Vários foram e são os sinais de luz e de resistências capazes de alumiar e alimentar a utopia de uma terra sem males: a experiência da Teia dos Povos e Comunidades Tradicionais do Maranhão, que apresenta novas possibilidades de organização coletiva dos povos do campo; a construção de autonomia pelos diversos povos tradicionais do País, com experiências de autodemarcação de seus territórios; a articulação dos povos do Cerrado, que mesmo localizados em regiões distintas, conseguiram fortalecer a luta comum em defesa de um dos biomas mais ameaçados do País; a organização e mobilização das comunidades quilombolas de todo o Brasil para tentar barrar a aprovação da ADI 3239 no Supremo Tribunal Federal, que uma vez procedente paralisará a titulação dos territórios quilombolas em todo o País; o forte levante em defesa das águas, protagonizado pelo povo de Correntina, na Bahia, que denunciou os impactos do modelo de produção e irrigação que devasta o meio ambiente em benefício de poucas empresas ou latifúndios; a resistência de trabalhadores e trabalhadoras sem-terra, que por mais um ano mantiveram-se firmes embaixo da lona preta reivindicando a partilha da terra; as incontáveis experiências de produção agroecológica que cuidam da terra e cultivam a saúde do povo brasileiro, entre incontáveis outros exemplos.
Essas resistências experimentadas pelas Comunidades Camponesas e Tradicionais indicam um velho e novo caminho não somente de combate ao projeto de Morte das Elites e do Estado brasileiro, mas, principalmente, de construção de outras relações de poder, de vivência e autonomia que precisam ser urgentemente enxergadas.
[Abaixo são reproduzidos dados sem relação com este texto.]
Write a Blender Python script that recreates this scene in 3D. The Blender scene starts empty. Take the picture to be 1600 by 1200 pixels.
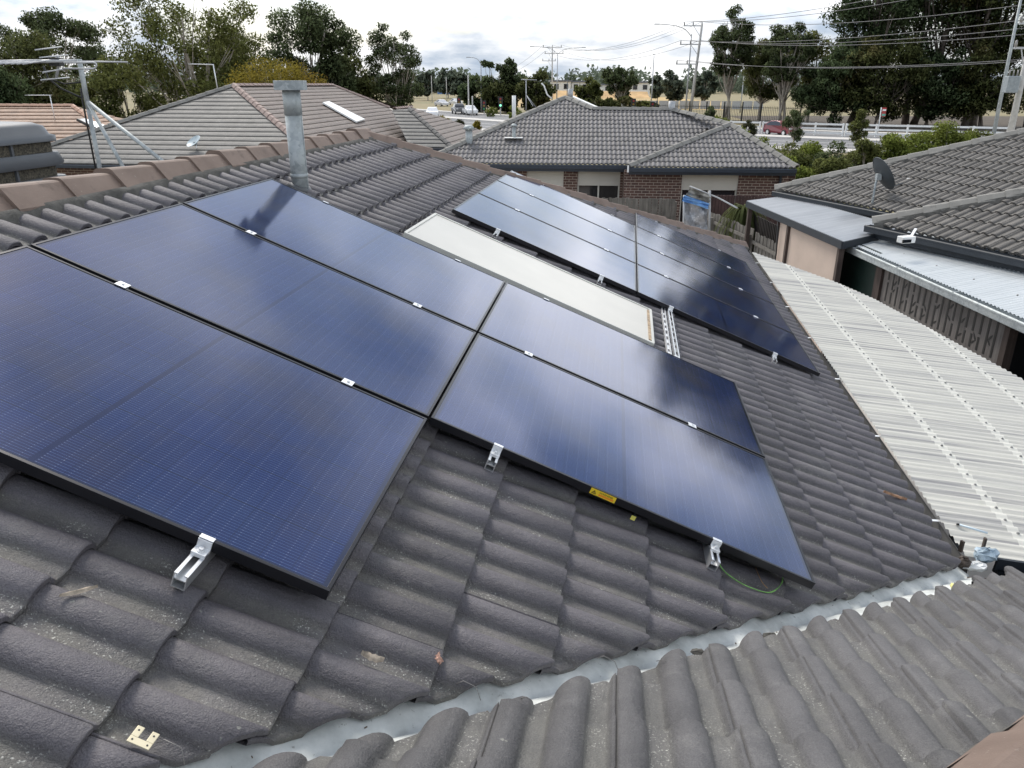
import bpy, math, random
import numpy as np
from mathutils import Vector, Matrix
R = math.radians
H = 4.95                                    # camera height above the ground (standing on the roof)
# ------------------------------------------------------------------ camera, sky, sun
sc = bpy.context.scene
PITCH = 0.3741; FPX = 1194.7
cd = bpy.data.cameras.new('camera'); cam = bpy.data.objects.new('camera', cd)
sc.collection.objects.link(cam); sc.camera = cam
cd.sensor_width = 36; cd.lens = 36*FPX/1600; cd.clip_start = .05; cd.clip_end = 3000
cam.location = (0, 0, H); cam.rotation_euler = (math.pi/2-PITCH, 0, 0)
sc.render.resolution_x = 1024; sc.render.resolution_y = 768
SUN_EL, SUN_AZ = R(49), R(-28)              # azimuth from +Y towards +X
wd = bpy.data.worlds.new("World"); sc.world = wd; wd.use_nodes = True
def world():
    nt = wd.node_tree; nt.nodes.clear(); N = nt.nodes.new; L = nt.links.new
    out = N('ShaderNodeOutputWorld'); bg = N('ShaderNodeBackground'); bg.inputs[1].default_value = .1
    sky = N('ShaderNodeTexSky'); sky.sky_type = 'NISHITA'; sky.sun_disc = False
    sky.sun_elevation = SUN_EL; sky.sun_rotation = SUN_AZ; sky.air_density = 1.2; sky.dust_density = 1.5
    tc = N('ShaderNodeTexCoord'); sep = N('ShaderNodeSeparateXYZ'); L(tc.outputs['Generated'], sep.inputs[0])
    def m(op, a, b=None):
        n = N('ShaderNodeMath'); n.operation = op
        for i, x in enumerate((a, b)):
            if x is None: continue
            if isinstance(x, (int, float)): n.inputs[i].default_value = x
            else: L(x, n.inputs[i])
        return n.outputs[0]
    z = m('ADD', m('MAXIMUM', sep.outputs[2], 0.0), .30)
    cb = N('ShaderNodeCombineXYZ'); L(m('DIVIDE', sep.outputs[0], z), cb.inputs[0]); L(m('DIVIDE', sep.outputs[1], z), cb.inputs[1])
    def noise(scale, det, rough, off):
        mp = N('ShaderNodeMapping'); mp.inputs['Location'].default_value = off; L(cb.outputs[0], mp.inputs[0])
        n = N('ShaderNodeTexNoise'); n.inputs['Scale'].default_value = scale; n.inputs['Detail'].default_value = det
        n.inputs['Roughness'].default_value = rough; L(mp.outputs[0], n.inputs[0]); return n.outputs[0]
    def ramp(fac, stops):
        r = N('ShaderNodeValToRGB'); L(fac, r.inputs[0]); e = r.color_ramp.elements
        e[0].position, e[0].color = stops[0][0], (*stops[0][1], 1); e[1].position, e[1].color = stops[1][0], (*stops[1][1], 1)
        for p, c in stops[2:]:
            q = e.new(p); q.color = (*c, 1)
        return r.outputs[0]
    cover = ramp(noise(.95, 6, .5, (3.1, 1.7, 0)), [(.455, (0,0,0)), (.535, (1,1,1))])
    shade = ramp(noise(2.2, 8, .55, (7.3, 4.1, 2)), [(.38, (8.6,10.2,12.4)), (.56, (20.5,20.6,20.8))])
    hz = ramp(sep.outputs[2], [(0.0, (.88,.88,.88)), (.05, (.60,.60,.60)), (.30, (.0,.0,.0))])
    bri = ramp(sep.outputs[2], [(.05, (.41,)*3), (.14, (.85,)*3), (.38, (1,)*3), (.58, (.50,)*3), (1., (.45,)*3)])
    cov = m('MAXIMUM', cover, hz)
    mb = N('ShaderNodeMix'); mb.data_type = 'RGBA'; mb.blend_type = 'MULTIPLY'; mb.inputs[0].default_value = 1; L(shade, mb.inputs[6]); L(bri, mb.inputs[7]); shade = mb.outputs[2]
    mix = N('ShaderNodeMix'); mix.data_type = 'RGBA'; L(cov, mix.inputs[0]); L(sky.outputs[0], mix.inputs[6]); L(shade, mix.inputs[7])
    L(mix.outputs[2], bg.inputs[0]); L(bg.outputs[0], out.inputs[0])
world()
sd = bpy.data.lights.new('sun', 'SUN'); sd.energy = 2.3; sd.angle = R(20); sd.color = (1, .95, .87)
so = bpy.data.objects.new('sun', sd); sc.collection.objects.link(so)
so.rotation_euler = (math.pi/2-SUN_EL, 0, math.pi - SUN_AZ)
sc.view_settings.view_transform = 'Standard'; sc.view_settings.look = 'None'; sc.view_settings.exposure = 0.50
sc.view_settings.gamma = 1
random.seed(4); rng = np.random.default_rng(4)
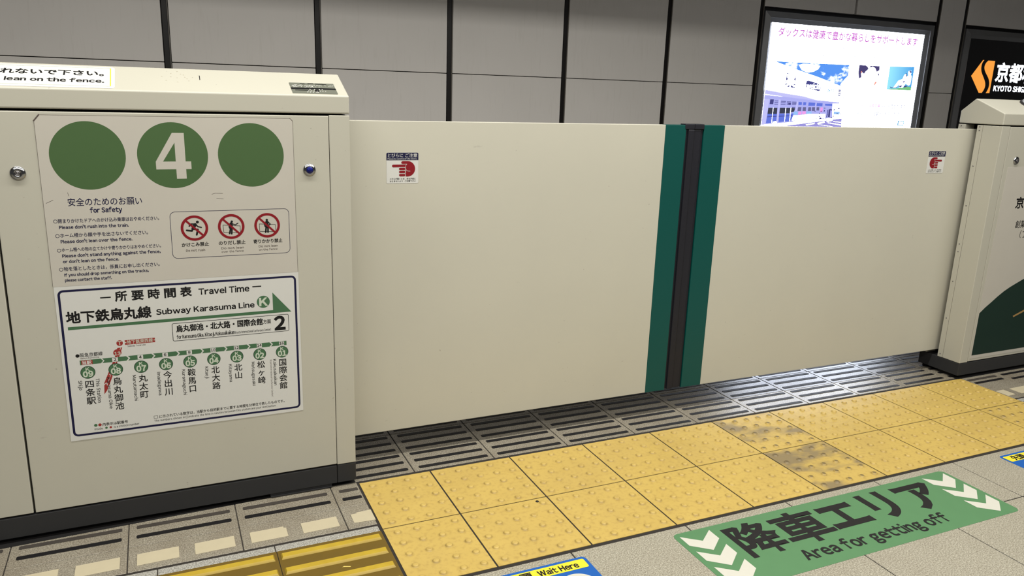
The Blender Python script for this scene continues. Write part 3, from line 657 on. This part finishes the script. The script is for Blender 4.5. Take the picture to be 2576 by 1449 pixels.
def caution(label, x0, x1, flip):
    c = thing('caution_sticker', label, 'sticker', ((x0 + x1) / 2000, 0.142, 1.0245), 'hand caution stickers on the gates')
    mb = MB(); mb.slab(GATE, rrect(x0, x1, 975, 1074.5, 4), 0, 0.6); mb.build('sheet', 'white_film', c)
    mb = MB(); mb.poly(GATE, [(x0, 1050), (x1, 1050)] + [p for p in rrect(x0, x1, 1040, 1074.2, 4) if p[1] > 1055], 0.8); mb.build('heading_band', 'navy', c)
    X = lambda a: x0 + 107 + a                                        # measured on the left-hand sticker, whose right edge is 0
    letter('lettering', GATE, 'white_film', c, ('とびらに', X(-102), X(-52), 1059, 12.5, 0.008), ('ご注意', X(-44), X(-4), 1059, 12.5, 0.008), lift=1.1)
    letter('lettering', GATE, 'white_film', c, ('Please be careful of the doors.', X(-103), X(-5), 1052.2, 4.6, 0.01), lift=1.1)
    cx = (x0 + x1) / 2
    H = (lambda a: X(a)) if not flip else (lambda a: 2 * cx - X(a) + 1)
    mb = MB()
    pal = [(-46, 1036), (-54, 1037.8), (-57.5, 1040), (-58, 1043), (-55.5, 1046.3), (-52, 1047), (-36, 1047)] + [(-36 + 25 * math.sin(math.radians(a)), 1022 + 25 * math.cos(math.radians(a))) for a in range(12, 180, 12)] + [(-36, 997), (-42, 997), (-43, 1003), (-44, 1008), (-43, 1014), (-44, 1022), (-45, 1028)]
    mb.poly(GATE, [(H(a), b) for a, b in pal], 0.9)
    mb.line(GATE, [(H(-84.5), 1031.5), (H(-46), 1031.8)], 8.6, 0.95)
    for z in (1022, 1011.8, 1001.6): mb.line(GATE, [(H(-61.5), z), (H(-48), z)], 7.6, 0.95)
    o = mb.build('pointing_hand', 'red', c)
    q = MB(); ln = lambda l, wd=1.2: q.line(GATE, [(H(a), b) for a, b in l], wd, 1.2)
    ln([(-56, 1037), (-39, 1037.3), (-42.5, 1033), (-43.5, 1028), (-43, 1022), (-40, 1017), (-36, 1014.6), (-28, 1014.4)])
    ln([(-66, 1026.7), (-47, 1026.7), (-44, 1024)]); ln([(-66, 1016.9), (-47, 1016.9), (-43.2, 1018.5)]); ln([(-66, 1006.7), (-47, 1006.7), (-43.4, 1009)]); ln([(-43.4, 1016), (-42.6, 1012), (-44.5, 1007)]); ln([(-44.5, 1006), (-43, 1001), (-44.5, 997)])
    q.build('hand_outline', 'white_film', o)
    letter('lettering', GATE, 'ink', c, ('とびらが開くとき、手を戸袋に', X(-96), X(-9), 986.5, 5.8, 0.016), ('はさまないよう', X(-96), X(-53), 979, 5.8, 0.016), ('ご注意下さい', X(-46), X(-9), 979, 5.8, 0.016), lift=0.9)
caution('caution sticker with hand pointing left, near the left fence', -107, 0, False)
caution('caution sticker with hand pointing right, near the right fence', 2396, 2505, True)

# ================================================================== RIGHT FENCE
rf = thing('platform_fence', 'cream platform fence housing at the right edge, gable end facing the gate', 'platform fence', (3.3, 0.1, 0))
mb = MB(); mb.box(2.675, 4.6, 0.03, 0.118, 0.0, 1.196); mb.box(2.675, 4.6, 0.185, 0.205, 0.0, 1.196); mb.box(3.0, 4.6, 0.118, 0.185, 0, 1.196); mb.build('core', 'black', rf)
mb = MB(); mb.box(2.657, 2.7125, 0.0, 0.0925, 0.080, 1.1945); mb.build('end_post', 'paint', rf, 0.002)
mb = MB(); mb.box(2.7145, 4.6, 0.0, 0.03, 0.083, 1.1925); mb.build('access_panel', 'paint', rf, 0.002)
mb = MB(); mb.box(2.657, 2.72, 0.0935, 0.120, 0.080, 1.1945); cs = mb.build('cover_strip', 'paint', rf, 0.001)
mb = MB(); mb.box(2.657, 2.72, 0.180, 0.215, 0.080, 1.1945); rs = mb.build('rear_post', 'paint', rf, 0.001)
for y, z, p in [(0.1065, z, cs) for z in (1.187, 1.171, 1.009, 0.825, 0.643, 0.606, 0.461, 0.278, 0.096)] + [(0.2, 1.187, rs)]:
    mb = MB(); mb.lathe(END, -y * 1000, z * 1000, [(2.8, 0), (2.6, 1.2), (1.4, 1.6), (1.0, 1.0)], seg=14); mb.build('screw', 'core', p)
mb = MB(); mb.extrude_x(CAP, 2.657, 4.6); mb.build('top_cap', 'paint', rf, 0.004, 3)
mb = MB(); mb.box(2.657, 4.6, 0.0, 0.218, 0.0165, 0.0785); mb.build('plinth', 'base', rf, 0.002)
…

Por isso, 2018 é um ano que se inicia com o desafio de enxergarmos muito mais além das conquistas eleitorais. Motivados e motivadas pela memória subversiva do evangelho, é sempre tempo de seguir os ensinamentos de Jesus, que enviou seus discípulos para caminhar com as comunidades. Em meio às crises provocadas pelo Estado de Exceção e pelos podres poderes das elites, é tempo de colheita. É tempo colher os frutos de uma nova sociedade que está sendo gestada no meio das comunidades, no meio do povo.